DENNIS: Well, I think that’s right. There’s a tendency for people in the media to be fearful of government and government influence, because that’s been a bad experience over …
HEFFNER: Are you?

DENNIS: Not entirely. No. I think there’s been regulation that has had value over time. I think it’s protected the public in some instances. And something government can have an affirmative role to go out and really help. But an enormous amount of American government aid has really helped in Eastern Europe, for example. I’ve been over there and seen the USIA and other officials going around and helping nurture democratization in those countries. So there’s an example of government money going to, in effect, provide a freer, more democratic environment and atmosphere, and support market economies, which can happen. So I’m not fearful of government. I think government can go too far in some instances. But we do have a problem, I think, and it’s a problem that’s not on the public agenda, and it should be, in the midst of the information superhighway and all these developments. The whole issue of what on the superhighway, the content, and who will get it, really isn’t on the public agenda anywhere that I know of, and it’s isn’t real to people. It isn’t easily palatable as a political issue. Communications has not been on any political agenda in this country for years, if ever, I think, in the way it is in other countries.

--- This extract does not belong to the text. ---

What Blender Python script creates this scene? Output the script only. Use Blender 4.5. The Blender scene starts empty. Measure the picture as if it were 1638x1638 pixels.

HEFFNER: How do you explain that?

DENNIS: Well, we don’t have a license fee for television, for example, I suppose, which makes people mad in England, gets them more involved. I think there’s been a tendency to think of media as a kind of ubiquitous force that you can’t really stop and do very much about. It’s just there, it’s doing things to us, and we live with it like the air and the water. But even with air and water we’ve now intervened, as environmentalist or whatever, and say, “Dirty air, dirty water is bad, and who will do things to try to prevent that?” Well, I think the same is true with this incredibly mixed-up media environment. And people are not willing to frame it as an issue. I think Vice President Gore did a little bit with his Information Highways Bill when he was still in the Senate. That was an effort to pick his own public agenda. But we don’t put people in the positions in our government, which have to do with communications that anyone’s ever heard of. I think there’s been one chairman of the FCC, or maybe two in the last 40 years who has had any public visibility in the country. You know, why not a Walter Cronkite to head the FCC, if this is an important, if communications is an important issue. We talk a lot about television violence, but when it really comes down to the issue and sorting out the research and the policy issues and all that sort of thing, it’s relatively obscure people who debate these subjects. Not entirely. Sometimes the movie industry gets involved. But it’s not been thought to be valuable. Now, we probably don’t want a Secretary for Communications as they have ministers of communications in other countries. But we might want a council of communications advisors, which has been suggested by one scholar to advise the president or advise our government in terms of these issues. But we don’t have that. We have vacuous policy of no policy.

HEFFNER: It’s fascinating. And so fascinating that I’m going to get you to promise me that you’ll sit right where you are, because this program is ending. And let’s go on with this question of, and you talk about “dirty air.” And I’ll ask you whether there can be dirty airwaves too. Not just the pollution of our environment, but pollution of our mental, intellectual environment.

Everette Dennis, thank you for joining me today on The Open Mind.

And thanks, too, to you in the audience. I hope you join us again next time also. And if you’d like to share your thoughts about our program today, please write: The Open Mind, P. O. Box 7977, FDR Station, New York, New York 10150. For transcripts send $2.00 in check or money order.

Meanwhile, as an old friend used to say, “Good night and good luck.”